One of the paintings on view in Embodied Forms was inspired by Liang’s experience of hiking along the Seven Sisters white cliff path in the South Downs and her realisation that the chalk ground beneath her feet could be seen as a huge fossil depository. ‘Over millions of years here, minerals have turned into animals which have turned into rocks. I had a feeling that in the future I would become part of that fossil. There’s an inevitable intimacy with other beings.’
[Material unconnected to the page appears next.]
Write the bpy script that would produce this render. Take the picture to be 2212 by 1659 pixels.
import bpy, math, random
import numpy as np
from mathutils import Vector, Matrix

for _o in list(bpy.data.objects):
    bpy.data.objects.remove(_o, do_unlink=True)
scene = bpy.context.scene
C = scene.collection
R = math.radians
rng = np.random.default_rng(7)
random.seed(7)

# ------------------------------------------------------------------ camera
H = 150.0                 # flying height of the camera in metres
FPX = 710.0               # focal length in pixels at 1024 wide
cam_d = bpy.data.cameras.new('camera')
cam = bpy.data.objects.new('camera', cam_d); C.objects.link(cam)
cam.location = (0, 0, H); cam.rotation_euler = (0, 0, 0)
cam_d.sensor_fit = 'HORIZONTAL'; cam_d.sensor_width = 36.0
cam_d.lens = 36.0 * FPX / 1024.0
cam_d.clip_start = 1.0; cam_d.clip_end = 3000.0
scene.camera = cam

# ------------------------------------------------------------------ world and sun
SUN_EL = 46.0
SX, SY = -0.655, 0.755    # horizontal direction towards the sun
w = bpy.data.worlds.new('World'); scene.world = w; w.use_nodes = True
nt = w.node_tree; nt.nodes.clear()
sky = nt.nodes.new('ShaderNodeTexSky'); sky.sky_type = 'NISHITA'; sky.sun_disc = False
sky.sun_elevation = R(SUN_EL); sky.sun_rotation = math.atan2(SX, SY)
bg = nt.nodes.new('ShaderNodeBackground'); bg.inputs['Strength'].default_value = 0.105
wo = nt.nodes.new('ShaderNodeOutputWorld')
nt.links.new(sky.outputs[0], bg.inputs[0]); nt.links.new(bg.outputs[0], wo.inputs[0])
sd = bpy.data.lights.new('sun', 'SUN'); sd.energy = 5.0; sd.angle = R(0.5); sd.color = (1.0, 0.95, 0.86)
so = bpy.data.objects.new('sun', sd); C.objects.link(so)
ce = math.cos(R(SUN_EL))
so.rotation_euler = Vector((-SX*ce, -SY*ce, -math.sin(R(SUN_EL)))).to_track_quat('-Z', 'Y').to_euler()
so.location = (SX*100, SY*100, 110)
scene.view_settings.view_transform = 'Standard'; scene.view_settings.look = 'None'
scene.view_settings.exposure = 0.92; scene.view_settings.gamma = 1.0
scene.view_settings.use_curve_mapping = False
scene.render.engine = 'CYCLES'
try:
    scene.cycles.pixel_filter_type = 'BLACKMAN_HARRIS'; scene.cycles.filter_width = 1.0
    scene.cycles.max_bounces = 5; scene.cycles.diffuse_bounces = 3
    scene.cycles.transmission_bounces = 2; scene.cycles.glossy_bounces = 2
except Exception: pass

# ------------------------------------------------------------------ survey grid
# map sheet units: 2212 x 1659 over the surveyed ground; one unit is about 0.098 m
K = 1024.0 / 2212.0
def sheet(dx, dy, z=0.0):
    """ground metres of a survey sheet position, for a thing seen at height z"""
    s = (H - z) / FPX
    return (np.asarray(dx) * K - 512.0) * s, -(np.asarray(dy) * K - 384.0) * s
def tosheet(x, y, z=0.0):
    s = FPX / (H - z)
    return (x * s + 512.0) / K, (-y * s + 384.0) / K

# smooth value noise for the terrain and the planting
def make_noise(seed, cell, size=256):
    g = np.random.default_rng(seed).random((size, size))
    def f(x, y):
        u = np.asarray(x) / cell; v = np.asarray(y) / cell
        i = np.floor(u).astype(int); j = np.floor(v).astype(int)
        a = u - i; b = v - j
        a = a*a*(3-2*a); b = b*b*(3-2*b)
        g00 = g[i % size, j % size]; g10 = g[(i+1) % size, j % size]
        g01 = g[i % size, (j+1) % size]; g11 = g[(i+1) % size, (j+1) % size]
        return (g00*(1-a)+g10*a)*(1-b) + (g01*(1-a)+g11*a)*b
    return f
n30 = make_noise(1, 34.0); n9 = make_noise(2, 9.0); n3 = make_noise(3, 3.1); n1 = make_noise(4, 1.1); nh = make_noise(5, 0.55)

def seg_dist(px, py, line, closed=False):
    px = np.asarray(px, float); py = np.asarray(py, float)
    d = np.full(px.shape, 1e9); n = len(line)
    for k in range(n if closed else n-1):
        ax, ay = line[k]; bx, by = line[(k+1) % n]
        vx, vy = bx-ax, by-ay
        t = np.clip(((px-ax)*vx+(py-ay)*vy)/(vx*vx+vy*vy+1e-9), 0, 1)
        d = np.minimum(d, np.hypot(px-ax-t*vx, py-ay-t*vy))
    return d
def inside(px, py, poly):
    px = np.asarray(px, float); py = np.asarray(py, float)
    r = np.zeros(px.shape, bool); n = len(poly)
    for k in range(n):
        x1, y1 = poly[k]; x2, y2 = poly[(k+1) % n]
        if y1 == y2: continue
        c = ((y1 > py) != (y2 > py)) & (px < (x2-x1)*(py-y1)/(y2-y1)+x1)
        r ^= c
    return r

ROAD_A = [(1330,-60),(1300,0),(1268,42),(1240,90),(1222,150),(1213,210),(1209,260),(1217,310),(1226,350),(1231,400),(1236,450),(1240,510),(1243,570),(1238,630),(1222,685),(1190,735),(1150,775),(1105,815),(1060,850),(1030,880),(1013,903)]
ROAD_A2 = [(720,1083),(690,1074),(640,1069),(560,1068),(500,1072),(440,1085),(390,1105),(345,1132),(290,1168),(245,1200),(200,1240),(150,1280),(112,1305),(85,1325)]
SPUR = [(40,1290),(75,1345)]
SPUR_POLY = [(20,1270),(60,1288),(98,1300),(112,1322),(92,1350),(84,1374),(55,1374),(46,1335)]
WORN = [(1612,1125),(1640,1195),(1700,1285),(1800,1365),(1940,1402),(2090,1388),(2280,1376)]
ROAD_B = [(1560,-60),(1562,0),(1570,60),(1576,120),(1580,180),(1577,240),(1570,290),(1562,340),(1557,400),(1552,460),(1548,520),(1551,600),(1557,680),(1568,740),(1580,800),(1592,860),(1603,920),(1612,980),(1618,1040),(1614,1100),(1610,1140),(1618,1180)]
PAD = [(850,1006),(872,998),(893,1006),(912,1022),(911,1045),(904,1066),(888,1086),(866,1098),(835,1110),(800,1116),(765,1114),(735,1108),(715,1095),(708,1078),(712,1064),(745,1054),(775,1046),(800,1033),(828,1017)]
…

Her paintings are irrepressibly colourful, the forms of many indistinct species swirling and feathering into one another, joyfully visualising expansive ways of being that are not confined to a narrow view of either mind or body. Sensorial and psychological states run into one another via the materiality of the liquid paint, hinting at how in both its making and its manifestations art can become an essential tool for reimagining how the human condition might be expressed.

This is just one way in which art can help us to engage with environmental knowledge that sits outside familiar capitalist-colonial systems of binary information. We are taught to deny our sensorial reality and our kinship with other beings, and we are instead encouraged to see our surroundings as inanimate resources and products. The mercurial and exploratory qualities of art can help us to look past the Cartesian desire to elevate educated human intelligence above other forms of knowing, encouraging an openness to embodied, nonhuman, or non-Western ways of thinking which may hold hope for a more environmentally just future.

Carolina Aguirre, Muddy murmur, 2024 (detail). Sumi ink, charcoal, shellac ink and natural pigment on wood panels, diptych. 180 x 250 cm (70.87 x 98.43 in). Courtesy Thaddaeus Ropac gallery , London · Paris · Salzburg · Seoul © Carolina Aguirre
Carolina Aguirre, Muddy murmur, 2024 (detail). Sumi ink, charcoal, shellac ink and natural pigment on wood panels, diptych. Courtesy Thaddaeus Ropac gallery , London · Paris · Salzburg · Seoul © Carolina Aguirre

Carolina Aguirre compares her bodily floor-based practice to archaeology or gardening: ‘The open-ended narratives emerge through an instinctual embodied process that is curious and fluid, rather than premeditated or fixed,’ she says. ‘It's endlessly surprising, because you allow things to come into your field of knowledge that you wouldn’t otherwise be able to access.’

‘And I think that has a parallel in our relationship with the natural world, because if we put ourselves and our human perspectives on a pedestal, we fail to open ourselves up to sensorial or more numinous connections with the more-than-human – connections which hold an extraordinary wealth of knowledge.’